AIM OF THE TASK: Set out every line bearing the string "scene".

GIVEN INFORMATION:
···
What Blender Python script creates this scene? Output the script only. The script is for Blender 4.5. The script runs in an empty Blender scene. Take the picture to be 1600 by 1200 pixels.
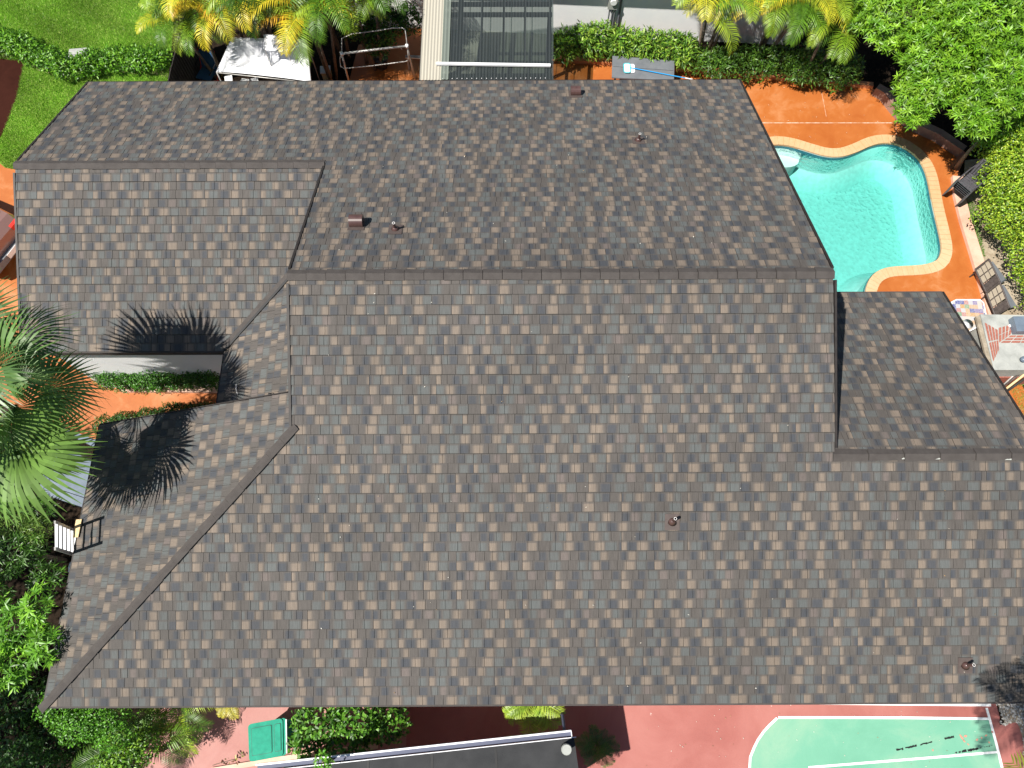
import bpy, math, random
import numpy as np
from mathutils import Vector, Matrix
random.seed(7); RNG = np.random.default_rng(11)
scn = bpy.context.scene
COL = scn.collection

# ---------------- camera ----------------
CR = Vector((0.99998968, -0.00454303, 0.00008949))
CU = Vector((0.00422676, 0.93724135, 0.34865568))
CF = Vector((0.00166783, 0.3486517, -0.93725088))
CH, FPX = 17.5412, 1152.209
cd = bpy.data.cameras.new('camera'); cam = bpy.data.objects.new('camera', cd); COL.objects.link(cam)
cd.sensor_width = 36; cd.lens = FPX / 1600 * 36; cd.clip_end = 2000; cd.clip_start = .1
m = Matrix.Identity(4)
for i, a in enumerate((CR, CU, -CF)):
    for j in range(3): m[j][i] = a[j]
m[2][3] = CH
cam.matrix_world = m
scn.camera = cam

# ---------------- sky, sun, exposure ----------------
SX, SY = .53, .29                      # shadow run per metre of height
elev = math.atan(1 / math.hypot(SX, SY))
world = bpy.data.worlds.new('World'); scn.world = world; world.use_nodes = True
wn = world.node_tree.nodes; wl = world.node_tree.links
sky = wn.new('ShaderNodeTexSky'); sky.sky_type = 'NISHITA'; sky.sun_disc = False
sky.sun_elevation = elev; sky.sun_rotation = math.atan2(-SX, -SY); sky.air_density = 1.0; sky.dust_density = .6
wl.new(sky.outputs[0], wn['Background'].inputs[0]); wn['Background'].inputs[1].default_value = .05
sd = bpy.data.lights.new('sun', 'SUN'); sd.energy = 5.0; sd.angle = math.radians(.5); sd.color = (1, .955, .88)
sun = bpy.data.objects.new('sun', sd); COL.objects.link(sun)
sun.rotation_euler = Vector((-SX, -SY, 1)).to_track_quat('Z', 'Y').to_euler(); sun.location = (-20, -14, 34)
scn.view_settings.view_transform = 'Standard'; scn.view_settings.look = 'None'
scn.view_settings.exposure = .75; scn.view_settings.gamma = 1; scn.view_settings.use_curve_mapping = False
scn.cycles.max_bounces = 6; scn.cycles.transparent_max_bounces = 12

def at(px, py, z):
    d = CF + CR * ((px - 800) / FPX) + CU * ((600 - py) / FPX)
    return Vector((0, 0, CH)) + d * ((z - CH) / d.z)
def at2(px, py, z=0.): p = at(px, py, z); return (p.x, p.y)

# ---------------- materials ----------------
def nn(t, k): return t.nodes.new('ShaderNode' + k)
def mat(name, c1, c2=None, rough=.6, scale=3., bump=0., bscale=60., metal=0., spec=.4, detail=4., lo=.35, hi=.65, stretch=None, attr=None, trans=0., objcol=False, coat=0.):
    M = bpy.data.materials.new(name); M.use_nodes = True; t = M.node_tree; p = t.nodes['Principled BSDF']
    p.inputs['Roughness'].default_value = rough; p.inputs['Metallic'].default_value = metal
    p.inputs['Specular IOR Level'].default_value = spec; p.inputs['Coat Weight'].default_value = coat
    tc = nn(t, 'TexCoord'); src = tc.outputs['Object']
    if stretch:
        mp = nn(t, 'Mapping'); mp.inputs['Scale'].default_value = stretch; t.links.new(src, mp.inputs[0]); src = mp.outputs[0]
    out = None
    if c2 is not None:
        n = nn(t, 'TexNoise'); n.inputs['Scale'].default_value = scale; n.inputs['Detail'].default_value = detail; n.inputs['Roughness'].default_value = .6
        t.links.new(src, n.inputs['Vector'])
        r = nn(t, 'ValToRGB'); r.color_ramp.elements[0].position = lo; r.color_ramp.elements[1].position = hi
        r.color_ramp.elements[0].color = (*c1, 1); r.color_ramp.elements[1].color = (*c2, 1)
        t.links.new(n.outputs['Fac'], r.inputs[0]); out = r.outputs[0]
    for kind in ((['attr'] if attr else []) + (['obj'] if objcol else [])):
        if kind == 'attr': a = nn(t, 'Attribute'); a.attribute_name = attr; ao = a.outputs['Color']
        else: a = nn(t, 'ObjectInfo'); ao = a.outputs['Color']
        if out is None: out = ao
        else:
            x = nn(t, 'Mix'); x.data_type = 'RGBA'; x.blend_type = 'MULTIPLY'; x.inputs[0].default_value = 1
            t.links.new(out, x.inputs[6]); t.links.new(ao, x.inputs[7]); out = x.outputs[2]
    if out is None: p.inputs['Base Color'].default_value = (*c1, 1)
    else: t.links.new(out, p.inputs['Base Color'])
    if bump:
        n2 = nn(t, 'TexNoise'); n2.inputs['Scale'].default_value = bscale; n2.inputs['Detail'].default_value = 4; t.links.new(src, n2.inputs['Vector'])
        b = nn(t, 'Bump'); b.inputs['Strength'].default_value = bump; b.inputs['Distance'].default_value = .02
        t.links.new(n2.outputs['Fac'], b.inputs['Height']); t.links.new(b.outputs[0], p.inputs['Normal'])
    if trans:
        tr = nn(t, 'BsdfTranslucent'); mx = nn(t, 'MixShader'); mx.inputs[0].default_value = trans
        if out is None: tr.inputs[0].default_value = (*c1, 1)
        else: t.links.new(out, tr.inputs[0])
        o = t.nodes['Material Output']; t.links.new(p.outputs[0], mx.inputs[1]); t.links.new(tr.outputs[0], mx.inputs[2]); t.links.new(mx.outputs[0], o.inputs[0])
    return M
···
THE OUTPUT:
What Blender Python script creates this scene? Output the script only. The script is for Blender 4.5. The script runs in an empty Blender scene. Take the picture to be 1600 by 1200 pixels.
scn = bpy.context.scene